Sull’ultimo numero di Seicorde è stata pubblicata una mia composizione. Si tratta di uno dei “Cinque Fumetti per Chitarra” dedicati a Giovanni Martinelli. Il brano è ispirato al Poema a Fumetti di Dino Buzzati. Mi auguro davvero che possa incontrare il favore di quanti avranno occasione di leggerlo!

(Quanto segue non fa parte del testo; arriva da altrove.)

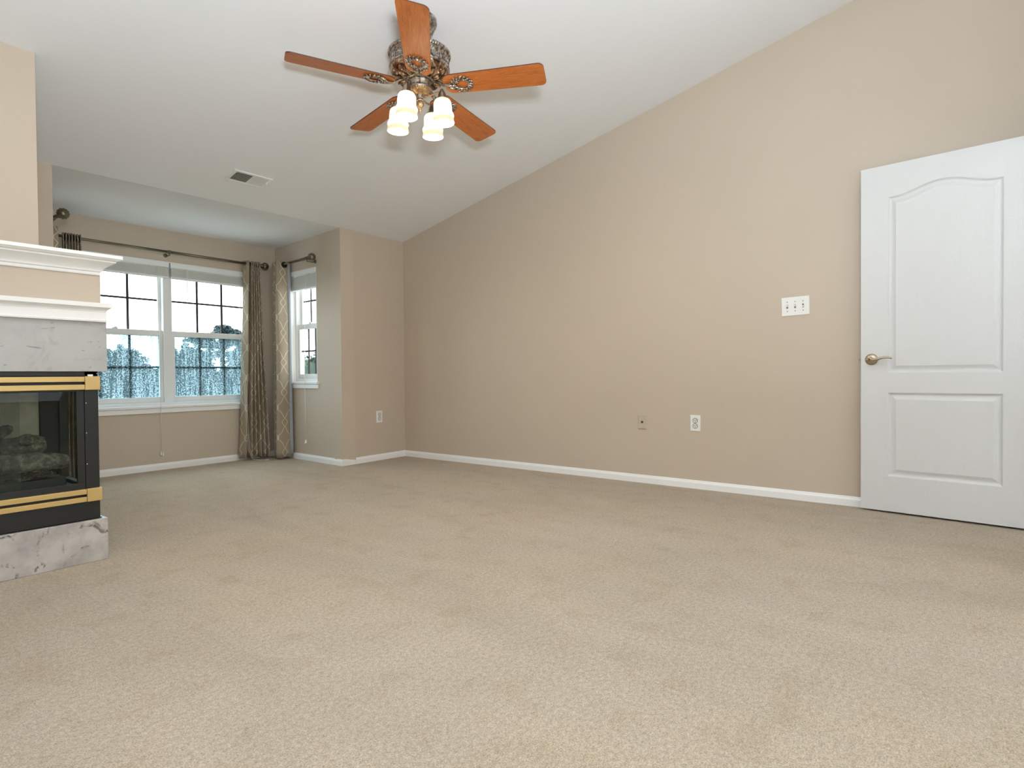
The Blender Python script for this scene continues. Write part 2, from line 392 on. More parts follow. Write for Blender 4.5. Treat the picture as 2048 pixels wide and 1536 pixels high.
# doorway wall beside the open door, just outside the right edge of the photo
mb = MB(); mb.box((3.12, -.43, 0), (3.2, -.31, ceil_z(3.2, -.4)+.02)); mb.box((4.03, -.43, 0), (XW, -.31, ceil_z(4.1, -.4)+.02)); mb.box((3.2, -.43, 2.06), (4.03, -.31, ceil_z(3.6, -.4)+.02))
struct(mb.build('wall_door', M_wall))
mb = MB(); mb.box((3.185, -.45, 0), (3.21, -.29, 2.06)); mb.box((4.012, -.45, 0), (4.04, -.29, 2.06)); mb.box((3.185, -.45, 2.048), (4.04, -.29, 2.07))
mb.box((3.12, -.31, 0), (3.19, -.295, 2.12)); mb.box((4.035, -.31, 0), (4.09, -.295, 2.12)); mb.box((3.19, -.31, 2.065), (4.035, -.295, 2.12))
struct(mb.build('trim_1', M_trim, bevel=.003))

# chimney chase
CH = V((.872, 3.54, 0)); mb = MB()
za = lambda x, y: ceil_z(x, y)+.03
mb.hexa([(XL, 3.54, 0), (.872, 3.54, 0), (.872, 4.55, 0), (XL, 4.55, 0), (XL, 3.54, za(XL, 3.54)), (.872, 3.54, za(.87, 3.54)), (.872, 4.55, za(.87, 4.55)), (XL, 4.55, za(XL, 4.55))])
struct(mb.build('wall_chimney', M_wall), 'taupe chimney breast above the fireplace mantel')

# baseboards
def baseboard(name, p0, p1, n, e0=0, e1=0, m0=0, m1=0):
    """profile swept from p0 to p1; n points into the room; m0/m1 mitre offsets"""
    p0, p1, n = V(p0), V(p1), V(n).normalized(); t = (p1-p0).normalized()
    prof = [(0, 0), (.014, 0), (.014, .040), (.011, .047), (.0075, .050), (.006, .056), (.003, .060), (0, .060)]
    a = [p0+n*d+t*(m0*d)+V((0, 0, z)) for d, z in prof]; b = [p1+n*d+t*(m1*d)+V((0, 0, z)) for d, z in prof]
    k = len(prof); mb = MB(); mb.add(a+b, [list(range(k)), list(range(k, 2*k))[::-1]]+[(i, i+k, (i+1) % k+k, (i+1) % k) for i in range(k)])
    return struct(mb.build(name, M_trim))
baseboard('baseboard_right', (XW, -.29, 0), B, (-1, 0, 0), m1=-1)
baseboard('baseboard_back', B, A, (0, -1, 0), m0=1, m1=1)
baseboard('baseboard_bay_right', A, Cc, (-1, .054, 0), m0=-1, m1=-1)
baseboard('baseboard_bay', Cc, (CL.x, WY, 0), (0, -1, 0), m0=1, m1=-1)
baseboard('baseboard_bay_left', CL, AL, (1, .047, 0), m0=1, m1=1)
baseboard('baseboard_back_left', AL, (.872, 4.55, 0), (0, -1, 0), m0=-1)

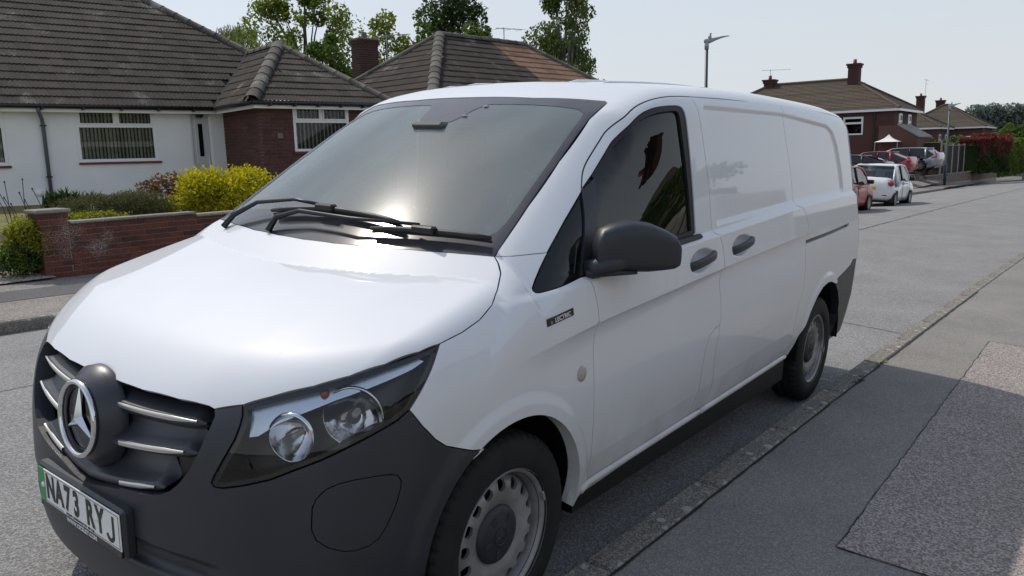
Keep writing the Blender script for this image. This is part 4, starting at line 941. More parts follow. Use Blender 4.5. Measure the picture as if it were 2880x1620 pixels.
def scatter(name, me, Ms, parent, limit=300, m=None):
    """the first `limit` pieces as objects sharing one mesh; the rest joined into one part of kind stuff"""
    for M in Ms[:limit]: link(name, me, parent, M)
    rest = Ms[limit:]
    if rest:
        n = len(me.vertices); co = np.empty(n*3); me.vertices.foreach_get('co', co); co = np.c_[co.reshape(-1, 3), np.ones(n)]
        Fq = [tuple(p.vertices) for p in me.polygons]
        V = np.vstack([(co @ np.array(M).T)[:, :3] for M in rest]); Fs = [tuple(i+k*n for i in f) for k in range(len(rest)) for f in Fq]
        me2 = mesh(name, V, Fs, None, False); me2.materials.append(me.materials[0]); link(name, me2, parent, kind='stuff')
_bk = {}
def brick_mesh(m, l=.215, h=.065, d=.03):
    k = (m, l, h)
    if k not in _bk: _bk[k] = MB().bbox((0, -.004, 0), (l, d, h), .0035).mesh('brick', m)
    return _bk[k]
def brick_wall(parent, M, length, z0, courses, m, holes=(), pitch=.075, bl=.215, joint=.010, limit=300, order=None, half_start=0, lift=None):
    """stretcher-bond facing on the plane y=0 of frame M (outside is -y); openings are (x0, x1, z0, z1)"""
    Ms = []
    for c in range(courses):
        z = z0+c*pitch; x = -((c+half_start) % 2)*(bl+joint)/2
        while x < length-.02:
            a, b_ = max(x, 0), min(x+bl, length); zc = z+pitch/2
            segs = [(a, b_)]
            for (h0, h1, v0, v1) in holes:
                if v0 < zc < v1:
                    ns = []
                    for s0, s1 in segs:
                        if s1 <= h0 or s0 >= h1: ns.append((s0, s1)); continue
                        if s0 < h0: ns.append((s0, h0))
                        if s1 > h1: ns.append((h1, s1))
                    segs = ns
            for s0, s1 in segs:
                if s1-s0 > .03:
                    dz = lift((s0+s1)/2) if lift else 0
                    Ms.append((M @ Matrix.Translation((s0, rng.uniform(-.0015, .0015), z+dz+(pitch-.065-joint)/2)) @ Matrix.Diagonal(((s1-s0)/bl, 1, (pitch-joint)/.065, 1)), s0, z))
            x += bl+joint
    if order: Ms.sort(key=order)
    scatter('brick', brick_mesh(m), [q[0] for q in Ms], parent, limit)
_tl = {}
def tile_mesh(m, w=.30, l=.42):
    """interlocking concrete tile: three shallow rolls, thick nose"""
    if m in _tl: return _tl[m]
    xs = np.linspace(0, w-.004, 10); zs = [.0, .016, .004, .0, .016, .004, .0, .016, .004, .002]
    V = []
    for x, z in zip(xs, zs): V += [(x, 0, z+.034), (x, l, z+.008), (x, 0, z+.012)]
    Fq = []
    for i in range(9): Fq += [(3*i, 3*i+3, 3*i+4, 3*i+1), (3*i+2, 3*i+5, 3*i+3, 3*i)]
    me = mesh('roof_tile', V, Fq, m, False); _tl[m] = me; return me
def tiled(parent, O, eu, ev, poly, m, gauge=.335, w=.30, limit=300, near=None, pick=None):
    """cover the roof plane (origin O, eu along the eave, ev up the slope; poly in those coordinates) with tiles"""
    eu = np.array(eu, float); eu /= np.linalg.norm(eu); ev = np.array(ev, float); ev /= np.linalg.norm(ev); P = np.array(poly, float)
    lo, hi = P.min(0), P.max(0); Ms = []
    for r in range(int((hi[1]-lo[1])/gauge)+1):
        v = lo[1]+r*gauge; us = np.arange(lo[0], hi[0], w)
        c = np.c_[us+w/2, np.full(len(us), v+gauge*.5)]; k = inside(c, P) 
        for u in us[k]:
            o = np.array(O)+eu*u+ev*v; M = frame(o, eu, ev) @ Matrix.Rotation(rng.normal(0, .006), 4, 'X') @ Matrix.Translation((0, 0, rng.uniform(0, .004)))
            Ms.append((M, o))
    if near is not None: Ms.sort(key=lambda q: np.linalg.norm(q[1]-near))
    if pick: 
        ms = {}
        for M, o in Ms: ms.setdefault(pick(o), []).append(M)
        for mm, l_ in ms.items(): scatter('roof_tile', tile_mesh(mm), l_, parent, limit//len(ms))
    else: scatter('roof_tile', tile_mesh(m), [q[0] for q in Ms], parent, limit)
    # boarding beneath
    n = np.cross(eu, ev); V = [np.array(O)+eu*p[0]+ev*p[1]-n*.012 for p in P]
    link('roof_slope', mesh('roof_slope', V, [tuple(range(len(V)))], m if not pick else 'roof_tile'), parent)
def ridge_run(parent, A, B, r=.13, seg=.42, m='ridge_mortar'):
    A, B = np.array(A, float), np.array(B, float); d = B-A; n = max(1, int(np.linalg.norm(d)/seg)); e = d/np.linalg.norm(d)
    side = np.cross(e, [0, 0, 1]); side /= np.linalg.norm(side); up = np.cross(side, e)
    if 'ridge' not in _tl:
        V = []
        for i, (x, k) in enumerate(((0, 1.06), (.06, 1.06), (.065, 1.0), (1.0, .97))):
            for a in np.linspace(rad(-10), rad(190), 11): V.append((x, math.cos(a)*k, math.sin(a)*k*.8-.25))
        Fq = [(i*11+j, i*11+j+1, (i+1)*11+j+1, (i+1)*11+j) for i in range(3) for j in range(10)]
        _tl['ridge'] = mesh('ridge_tile', V, Fq, m, True)
    for i in range(n):
        o = A+d*i/n; M = np.eye(4); M[:3, 0] = e*np.linalg.norm(d)/n; M[:3, 1] = side*r; M[:3, 2] = up*r; M[:3, 3] = o
        link('ridge_tile', _tl['ridge'], parent, Matrix(M.tolist()))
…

“Poema di Eura” è un brano che fa parte di una suite di cinque “fumetti” per chitarra dedicati al talentuoso concertista Giovanni Martinelli. L’idea di desumere delle brevi composizioni dalla lettura di romanzi grafici (mi si passi l’espressione imprecisa, ma la critica non ha ancora trovato un accordo sul termine più consono per indicare il genere fumettistico colto) mi è venuta discutendo con il dedicatario e constatando come fosse possibile tradurre, in alcuni casi con estrema precisione, una percezione estetica in una struttura musicale. Nel caso in questione, “Poema di Eura” si rifà al “Poema a Fumetti” di Buzzati, opera di difficile catalogazione apparsa nel 1969, malgrado le reticenze dell’autore che avrebbe desiderato fosse data alle stampe postuma. Si tratta di una rivisitazione postmoderna del mito di Orfeo ed Euridice, ribattezzati qui Orfi ed Eura, che sembra un racconto destinato ad inaugurare nuovi generi, se si pensa che il “recitar cantando” fece la sua prima apparizione in Italia con l’”Euridice” di Peri e Caccini nel 1600, dando il primo impulso a quella che sarebbe divenuta poi l’opera lirica. L’incipit percussivo del brano costituisce un riferimento preciso alla tavola in cui Orfi, giunto sulle soglie dell’Ade, “si mise a cantare una canzone che comincia con
TOC TOC”. La lira del mito diviene in Buzzati una chitarra, strumento dal carattere evocativo per antonomasia, simbolo ideale della soglia stessa della trascendenza, a cui bussare per attingere in limine una verità oracolare. La composizione alterna momenti di interrogazione percussiva a brevi frammenti costruiti sul terzo modo a trasposizione limitata di Messiaen. L’intento è stato quello di ricercare l’aspetto più elusivo dello strumento, il suono fragilissimo che ci giunge da quell’aldilà da cui proviene la musica e che Bach credeva fermamente di raggiungere morendo; quella voce della chitarra che è spesso fraintesa, distorta, banalizzata; creduta, fino in fondo, da pochissimi.